In the homage to the Sangha, it states, 8 individuals to be respected. To recap:

The person on the path of stream entry and the stream enterer
The person on the path of once returner and the once returner.
The person on the path of non-returner and the non-returner.
The person on the path of arahantship and the arahant.

Remember, this was recorded down from the Buddha's time. If a stream enterer is such a big deal, then he surely is already on the path of once returner, automatically. So why 8 individuals? Why not just 5 and collapse it down to once returner, non-returner and arahant after stream enterer? He eventually, base on this common notion that he has reached such a lofty level, he should be able to stream right up or seen the light enough to just drop everything and work towards arahantship? Why choose to continue to remain a stream enterer?
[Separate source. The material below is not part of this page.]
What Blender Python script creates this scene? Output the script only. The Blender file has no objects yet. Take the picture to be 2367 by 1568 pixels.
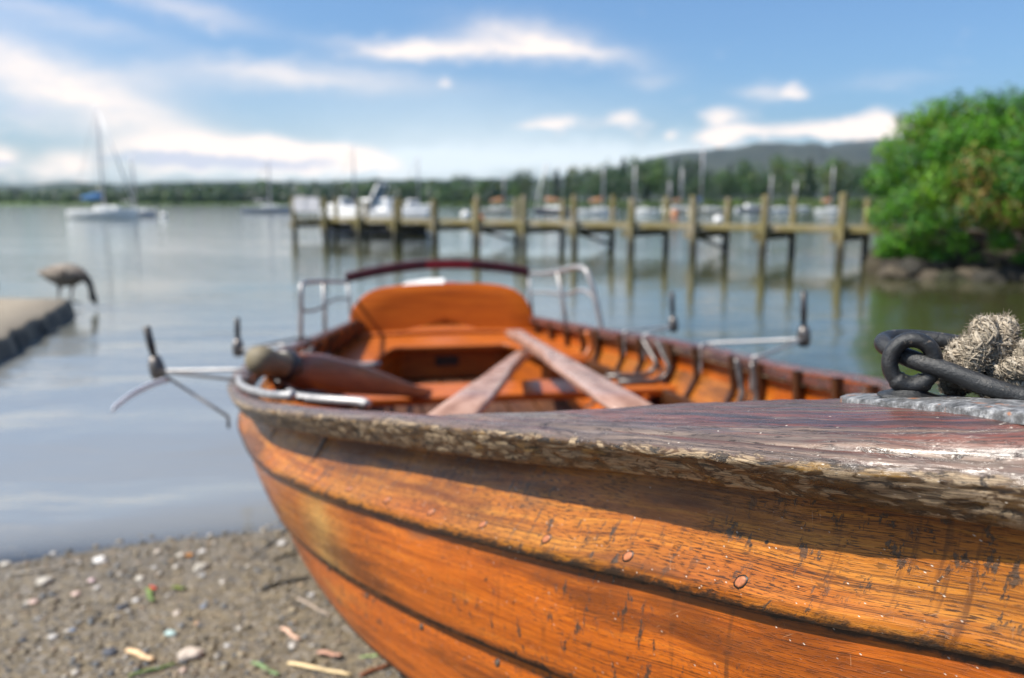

It is my believe a stream enterer has choices like any normal person. When he reach that points, he has the choice of

1) continuing his domestic life like everyone else including continuing indulging in sense desire, as he has not EVEN BEGIN to weaken it. He naturally keeps the precept but not perfectly.
2) Paring down responsibility in his domestic life to continue his effort to becoming a once returner i.e. he lives simply and works merely for sustenance
3) Drop out of domestic life and pursue the ulitmate goal

The problem I see here is, there is a perpatual self-doubt running around the community that becoming a sotapanna is such a lofty goal, so impossible by you and I, that we might want to consider whether we are putting up a self-impose barrier and whether we are allowing others to put a barrier on us, on the pre-condition of "eradication of doubt" to become a stream entrant. Are we to believe that after years and years of service, chanting, reading the sutta, meditating, that we, the lay buddhist is confined to, at best, as a person on the path of stream entry until death and decay?! If that is the case, then there is generally something wrong with our community and the Sangha (my I be forgiven if I have offended the Sangha). Shouldn't the minimal goal, of any Sangha and Buddhist community, be to churn out stream entrters like a factory. If not, then why not! Why is it so difficult? Where has this technique dissapeared to since the Buddha's time?